What is payroll and when to register for PAYE
Payroll is crucial and the reason for this is employee satisfaction, legal compliance, and financial management.
It ensures that employees are paid accurately and on time. Payroll is the process of managing and calculating the salaries or wages that a company pays to its employees. It includes tasks like tracking hours worked, calculating earnings, deducting taxes and other deductions, and issuing payslips.
It ensures that your employees and your company is complying to legal requirements, and doing payroll manages salaries by tracking costs related to employees.
A company needs to register for PAYE (Pay As You Earn) when you start employing people and paying them a salary or wage. According to the BCEA(Basic conditions of employment act), when an employee works more than 24 hours a month, they are regarded as an employee and therefore need to be on the companys payroll.
It is important that your company complies to this law, as an employer is responsible to withhold the tax and UIF deducted from an employee and pay that over to SARS. Within 21 working days after becoming an employer you must be registered for PAYE.

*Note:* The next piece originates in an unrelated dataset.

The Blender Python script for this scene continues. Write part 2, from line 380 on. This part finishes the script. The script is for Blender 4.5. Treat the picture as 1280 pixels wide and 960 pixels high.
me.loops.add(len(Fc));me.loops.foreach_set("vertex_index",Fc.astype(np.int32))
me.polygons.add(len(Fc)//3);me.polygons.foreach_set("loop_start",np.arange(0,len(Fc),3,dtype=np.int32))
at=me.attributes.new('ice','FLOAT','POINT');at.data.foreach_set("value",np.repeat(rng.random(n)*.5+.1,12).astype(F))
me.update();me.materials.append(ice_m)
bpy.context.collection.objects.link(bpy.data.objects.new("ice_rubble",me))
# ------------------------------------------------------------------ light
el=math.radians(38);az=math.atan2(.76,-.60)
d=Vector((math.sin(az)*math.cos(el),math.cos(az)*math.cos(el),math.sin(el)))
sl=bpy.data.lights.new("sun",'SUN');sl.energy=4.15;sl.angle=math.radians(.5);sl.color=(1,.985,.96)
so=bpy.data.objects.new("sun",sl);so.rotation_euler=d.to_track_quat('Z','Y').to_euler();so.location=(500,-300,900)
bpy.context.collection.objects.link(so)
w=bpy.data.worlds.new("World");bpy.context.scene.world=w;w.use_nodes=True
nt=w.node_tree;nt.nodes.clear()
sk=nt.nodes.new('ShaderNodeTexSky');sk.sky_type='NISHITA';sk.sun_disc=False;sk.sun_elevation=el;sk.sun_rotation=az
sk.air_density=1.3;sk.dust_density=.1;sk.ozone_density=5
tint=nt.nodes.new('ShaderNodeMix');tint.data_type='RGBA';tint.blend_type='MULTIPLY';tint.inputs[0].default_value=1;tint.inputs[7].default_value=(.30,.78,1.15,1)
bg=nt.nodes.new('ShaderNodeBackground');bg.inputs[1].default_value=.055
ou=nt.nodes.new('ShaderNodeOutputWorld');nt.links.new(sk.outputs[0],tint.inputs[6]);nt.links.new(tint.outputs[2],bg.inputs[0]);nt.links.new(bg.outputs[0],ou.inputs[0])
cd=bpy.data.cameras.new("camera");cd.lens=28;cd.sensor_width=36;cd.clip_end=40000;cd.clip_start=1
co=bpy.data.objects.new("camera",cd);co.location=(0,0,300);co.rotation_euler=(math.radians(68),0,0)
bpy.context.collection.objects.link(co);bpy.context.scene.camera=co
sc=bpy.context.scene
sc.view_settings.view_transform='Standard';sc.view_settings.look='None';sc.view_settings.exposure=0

Differences between the SARS PAYE and UIF registrations and the Department of Labour.
The registration processes for SARS PAYE (Pay As You Earn) and UIF (Unemployment Insurance Fund) with the Department of Labour differ in their requirements and purposes.
SARS PAYE registration is mandatory registration for employers to deduct tax from their employees’ salaries. This is calculated based on the tax tables provided by SARs. The amount withheld from an employee will be paid over to SARS in the form of an EMP201, by the Employer.
While UIF registration is compulsory to contribute towards employees'
unemployment insurance benefits. The submission to the department of labour is done in the form of a UIF declaration, must be submitted by the Employer. The important thing to understand is when a company has employees that fall above the tax threshold and have to register for PAYE, you automatically must register for UIF at department of labour.
Registering at SARS for PAYE you receive a PAYE number always starting with a 7, and registering at department of labour you receive a UIF number. This is a mandatory number when the submissions are made.
How it works is, all the tax withheld from employees within a month and all the UIF deducted is declared to SARS on a monthly basis in the form of a EMP201. As soon as the PAYE liability is paid by the Employer, SARS takes the UIF portion and pays that over to the department of labour. That UIF monies will be unallocated under your company name at the department of labor. When a UIF declaration is made by the employer the department of labor can allocate the UIF contributions to every personnel.
This ensures that the UIF contributions made by the employees are allocated and should they need to claim UIF they have a seeming less process.
In short SARs handles tax-related matters, while the Department of Labour oversees labor-related issues like UIF registration. Always register for both to ensure that you are complaint with legal.